衆院予算委員会で8日、安倍内閣の基本姿勢に関する集中審議が行われ、民進党・無所属クラブの2番手として質問に立った福島伸享議員は、国有地を近隣国有地の約1割の価格で学校法人森友学園に売却した問題などを取り上げた。

 質疑の冒頭、2、3日に行われたカナダのトロントで開かれたTPP首席交渉官会合を踏まえ、米国を除いた11カ国で早期発効をさせる方針であるかを確認した。安倍総理は「各国と緊密に連携し、あらゆる選択肢を排除せず、何がベストか議論していく必要がある」と答弁した。

 続いて森友学園の問題について、最近の世論調査でも政府が十分に説明していないとの結果が出ていると指摘した上で質問した。

 まず、籠池前理事長が公表した昨年3月に財務省理財局国有財産審理室長の田村氏と面談した際の音声データの声が田村氏本人か確認した。

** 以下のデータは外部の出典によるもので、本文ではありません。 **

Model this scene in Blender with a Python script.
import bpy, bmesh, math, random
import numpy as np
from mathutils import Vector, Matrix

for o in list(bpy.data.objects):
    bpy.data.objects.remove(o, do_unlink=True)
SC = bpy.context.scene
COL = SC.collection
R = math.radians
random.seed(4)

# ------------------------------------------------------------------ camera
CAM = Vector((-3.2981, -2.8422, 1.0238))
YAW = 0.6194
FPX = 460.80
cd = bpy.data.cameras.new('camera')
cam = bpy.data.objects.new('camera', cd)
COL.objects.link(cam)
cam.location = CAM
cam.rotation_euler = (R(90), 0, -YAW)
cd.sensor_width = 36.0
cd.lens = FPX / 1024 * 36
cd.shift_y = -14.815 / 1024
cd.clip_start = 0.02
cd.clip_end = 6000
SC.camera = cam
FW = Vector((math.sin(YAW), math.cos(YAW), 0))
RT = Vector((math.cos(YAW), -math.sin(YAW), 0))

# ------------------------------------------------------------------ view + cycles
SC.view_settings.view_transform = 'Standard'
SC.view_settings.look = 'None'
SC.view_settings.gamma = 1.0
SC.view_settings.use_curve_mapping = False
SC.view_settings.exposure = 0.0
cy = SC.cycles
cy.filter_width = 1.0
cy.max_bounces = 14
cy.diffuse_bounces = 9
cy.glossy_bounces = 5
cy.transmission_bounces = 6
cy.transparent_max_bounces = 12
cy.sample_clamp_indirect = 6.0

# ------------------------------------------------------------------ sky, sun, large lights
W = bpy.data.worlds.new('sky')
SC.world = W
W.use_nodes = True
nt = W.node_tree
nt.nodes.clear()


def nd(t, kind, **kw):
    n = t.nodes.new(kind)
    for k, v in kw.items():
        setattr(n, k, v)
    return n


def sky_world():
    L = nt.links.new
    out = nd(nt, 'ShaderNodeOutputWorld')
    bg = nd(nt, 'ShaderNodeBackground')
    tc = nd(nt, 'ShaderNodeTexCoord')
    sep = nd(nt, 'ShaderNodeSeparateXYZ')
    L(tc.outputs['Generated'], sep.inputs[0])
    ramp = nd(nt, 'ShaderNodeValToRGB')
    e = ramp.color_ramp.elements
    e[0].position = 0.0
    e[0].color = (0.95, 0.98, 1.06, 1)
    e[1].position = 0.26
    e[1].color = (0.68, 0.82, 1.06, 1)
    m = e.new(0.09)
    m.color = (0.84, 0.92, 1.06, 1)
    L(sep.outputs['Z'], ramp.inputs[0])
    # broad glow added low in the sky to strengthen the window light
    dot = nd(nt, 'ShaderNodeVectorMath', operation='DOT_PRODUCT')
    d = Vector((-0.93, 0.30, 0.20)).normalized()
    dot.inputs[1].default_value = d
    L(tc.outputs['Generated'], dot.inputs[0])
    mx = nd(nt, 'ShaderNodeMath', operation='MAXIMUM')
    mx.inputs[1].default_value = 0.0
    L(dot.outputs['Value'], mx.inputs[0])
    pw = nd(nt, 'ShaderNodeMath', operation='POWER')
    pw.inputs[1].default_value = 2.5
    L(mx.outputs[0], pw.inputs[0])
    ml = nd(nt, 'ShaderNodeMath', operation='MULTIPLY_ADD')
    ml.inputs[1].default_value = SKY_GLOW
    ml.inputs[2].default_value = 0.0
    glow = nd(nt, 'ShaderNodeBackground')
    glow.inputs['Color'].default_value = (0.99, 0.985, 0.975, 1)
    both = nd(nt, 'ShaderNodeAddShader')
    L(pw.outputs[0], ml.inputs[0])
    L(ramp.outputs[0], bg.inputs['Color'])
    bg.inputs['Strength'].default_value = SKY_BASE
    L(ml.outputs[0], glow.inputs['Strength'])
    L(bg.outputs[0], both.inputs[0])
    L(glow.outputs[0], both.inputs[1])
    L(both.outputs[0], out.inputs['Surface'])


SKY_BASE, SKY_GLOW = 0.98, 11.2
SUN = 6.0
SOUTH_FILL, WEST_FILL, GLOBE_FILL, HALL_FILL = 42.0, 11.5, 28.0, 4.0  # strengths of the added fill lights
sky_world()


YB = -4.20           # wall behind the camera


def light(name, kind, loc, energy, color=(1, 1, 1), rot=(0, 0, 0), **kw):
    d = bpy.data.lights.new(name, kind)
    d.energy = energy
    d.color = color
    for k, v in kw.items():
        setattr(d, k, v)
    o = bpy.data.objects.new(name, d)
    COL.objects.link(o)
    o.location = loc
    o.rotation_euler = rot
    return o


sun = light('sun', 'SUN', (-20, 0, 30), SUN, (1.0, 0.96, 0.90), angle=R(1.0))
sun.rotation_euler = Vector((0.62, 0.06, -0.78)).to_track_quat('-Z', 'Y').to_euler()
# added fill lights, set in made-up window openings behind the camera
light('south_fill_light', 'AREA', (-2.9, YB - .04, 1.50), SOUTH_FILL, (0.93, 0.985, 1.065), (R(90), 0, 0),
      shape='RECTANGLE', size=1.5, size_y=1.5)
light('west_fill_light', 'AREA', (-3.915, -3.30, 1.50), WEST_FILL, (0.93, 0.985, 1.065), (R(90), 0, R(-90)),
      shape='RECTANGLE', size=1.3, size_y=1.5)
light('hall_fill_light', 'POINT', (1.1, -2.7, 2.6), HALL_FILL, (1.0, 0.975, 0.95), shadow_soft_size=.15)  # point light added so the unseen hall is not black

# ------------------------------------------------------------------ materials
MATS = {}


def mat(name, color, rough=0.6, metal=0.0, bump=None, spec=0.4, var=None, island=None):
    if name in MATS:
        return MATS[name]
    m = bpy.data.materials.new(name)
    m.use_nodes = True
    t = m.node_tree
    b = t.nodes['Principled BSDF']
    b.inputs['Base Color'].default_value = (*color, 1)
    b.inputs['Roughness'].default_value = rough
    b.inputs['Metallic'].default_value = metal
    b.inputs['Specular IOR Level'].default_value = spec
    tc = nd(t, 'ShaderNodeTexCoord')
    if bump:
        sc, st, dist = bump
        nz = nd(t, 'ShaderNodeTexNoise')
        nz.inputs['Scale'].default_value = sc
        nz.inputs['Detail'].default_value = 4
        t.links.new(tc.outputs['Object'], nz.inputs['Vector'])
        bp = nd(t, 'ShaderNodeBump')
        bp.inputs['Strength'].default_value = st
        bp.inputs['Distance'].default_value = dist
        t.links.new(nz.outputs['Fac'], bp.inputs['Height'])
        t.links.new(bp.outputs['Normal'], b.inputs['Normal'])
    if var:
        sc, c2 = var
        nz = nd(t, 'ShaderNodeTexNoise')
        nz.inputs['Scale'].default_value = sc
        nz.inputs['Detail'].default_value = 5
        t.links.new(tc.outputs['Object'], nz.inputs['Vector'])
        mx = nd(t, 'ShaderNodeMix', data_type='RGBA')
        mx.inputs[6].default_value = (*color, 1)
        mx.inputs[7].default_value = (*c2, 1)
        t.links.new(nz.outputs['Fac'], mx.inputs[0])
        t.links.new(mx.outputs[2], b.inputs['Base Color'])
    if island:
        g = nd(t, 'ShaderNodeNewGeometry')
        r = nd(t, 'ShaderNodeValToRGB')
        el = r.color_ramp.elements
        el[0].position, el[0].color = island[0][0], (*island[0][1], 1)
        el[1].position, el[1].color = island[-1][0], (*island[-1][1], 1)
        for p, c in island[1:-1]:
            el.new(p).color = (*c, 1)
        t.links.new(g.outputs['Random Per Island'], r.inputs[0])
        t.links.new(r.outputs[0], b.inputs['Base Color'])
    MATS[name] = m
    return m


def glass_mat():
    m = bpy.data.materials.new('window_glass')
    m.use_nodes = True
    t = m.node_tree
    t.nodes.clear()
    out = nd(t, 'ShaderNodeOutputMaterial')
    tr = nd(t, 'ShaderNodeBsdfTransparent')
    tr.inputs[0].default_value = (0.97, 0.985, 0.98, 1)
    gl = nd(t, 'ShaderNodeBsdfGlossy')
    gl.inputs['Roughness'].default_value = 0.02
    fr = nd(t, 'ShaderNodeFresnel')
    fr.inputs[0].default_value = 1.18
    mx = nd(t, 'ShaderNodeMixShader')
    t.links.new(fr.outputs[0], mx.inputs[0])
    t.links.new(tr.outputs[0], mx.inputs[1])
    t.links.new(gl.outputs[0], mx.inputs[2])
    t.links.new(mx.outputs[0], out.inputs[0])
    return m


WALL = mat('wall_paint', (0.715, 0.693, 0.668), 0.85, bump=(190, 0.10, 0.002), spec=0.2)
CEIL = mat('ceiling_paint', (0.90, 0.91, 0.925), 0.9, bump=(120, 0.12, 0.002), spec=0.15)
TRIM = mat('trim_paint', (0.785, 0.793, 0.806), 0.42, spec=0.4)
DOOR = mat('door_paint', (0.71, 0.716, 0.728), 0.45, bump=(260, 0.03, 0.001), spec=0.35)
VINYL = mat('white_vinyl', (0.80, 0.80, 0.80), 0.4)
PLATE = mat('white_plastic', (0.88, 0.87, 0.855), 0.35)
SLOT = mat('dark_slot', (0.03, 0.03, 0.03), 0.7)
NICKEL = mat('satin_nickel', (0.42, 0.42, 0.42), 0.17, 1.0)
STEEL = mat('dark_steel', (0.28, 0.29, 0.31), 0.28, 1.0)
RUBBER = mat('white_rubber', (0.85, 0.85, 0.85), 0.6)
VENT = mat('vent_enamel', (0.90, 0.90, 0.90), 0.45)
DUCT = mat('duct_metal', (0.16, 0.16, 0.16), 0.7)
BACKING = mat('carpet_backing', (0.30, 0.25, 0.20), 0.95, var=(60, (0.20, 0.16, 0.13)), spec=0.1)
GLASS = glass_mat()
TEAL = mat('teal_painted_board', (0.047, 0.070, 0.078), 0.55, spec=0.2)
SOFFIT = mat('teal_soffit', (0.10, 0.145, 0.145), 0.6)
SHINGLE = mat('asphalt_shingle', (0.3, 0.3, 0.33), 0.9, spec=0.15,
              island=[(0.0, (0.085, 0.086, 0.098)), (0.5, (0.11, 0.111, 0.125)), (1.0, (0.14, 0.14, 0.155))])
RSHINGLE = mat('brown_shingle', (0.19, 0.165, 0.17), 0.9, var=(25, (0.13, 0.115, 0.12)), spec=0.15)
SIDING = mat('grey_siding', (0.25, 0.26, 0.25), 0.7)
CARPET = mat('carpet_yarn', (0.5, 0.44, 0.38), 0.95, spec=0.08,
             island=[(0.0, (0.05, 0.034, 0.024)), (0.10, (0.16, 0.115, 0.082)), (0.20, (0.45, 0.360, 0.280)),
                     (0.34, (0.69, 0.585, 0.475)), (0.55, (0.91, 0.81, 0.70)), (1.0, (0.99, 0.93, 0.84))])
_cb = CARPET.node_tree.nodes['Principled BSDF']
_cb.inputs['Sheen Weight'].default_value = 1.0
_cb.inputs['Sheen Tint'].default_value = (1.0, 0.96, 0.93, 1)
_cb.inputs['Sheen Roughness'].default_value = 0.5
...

佐川理財局長は「当日のやりとりを記録したもの」と認めた。

 また、森友学園から近畿財務局に提出した「未利用国有地等の取得等要望」について、全面黒塗りで開示されたことについて取り上げた。

 この要望書にある設置趣意書のタイトルが黒塗り(非開示)であることについて法的根拠を求めたが、佐川理財局長は「学校法人のノウハウ等に関する情報が公になる。(文中に)学校としての今後の経営方針等が書いてあるため、タイトルを含め一体として学校の経営方針ということで非開示情報にした」と答弁した。

 福島議員は、タイトルが籠池氏によると「安倍晋三記念小学院設立設置趣意書」であったと述べ、佐川理財局長の答弁が「まさに安倍晋三という名前が特例を得るためのノウハウになっているから示せない」と指摘し、「国民の財産を守る立場である人が、そこまで惨めな答弁をしなければならないのは、かわいそうだ」と述べた。

 さらに国有財産の取得を巡り、財務省とやりとりをしている最中に安倍昭恵夫人が名誉校長に就任するのは不適切ではないかと質問。安倍総理は「この問題の本質は、8億円減価したかということについてしっかり議論していき、そして政府として説明をしていくことが大切」と述べた上で「籠池氏の証言に基づき、それを信用し一方的に発言をしている」と福島議員の質問を批判し、名誉校長就任についての言及はなかった。

 これに対し福島議員は「一方的な籠池さんの言い分だけが通るのは良くない。安倍昭恵夫人が一番密接に関わっている。そうではないと否定するのであれば、安倍昭恵夫人が出てきて、この場で説明すればいい」と述べた。安倍総理は「すでに、私は何回も答弁している。誠実に答弁させていただいているにも関わらず、一方的に籠池さんに成り代わって、ここで非難をしているのは、いかがなものか」と反論した。

 福島議員は「国民の7、8割が説明が不十分だというからこう言っている。国民のそうした思いに応えるのが国会の役割だ」と述べ、安倍昭恵夫人、籠池前理事長、その他関係者の証人喚問と、全ての資料の提出を受けた段階で集中審議を行うことを求め質問を終えた。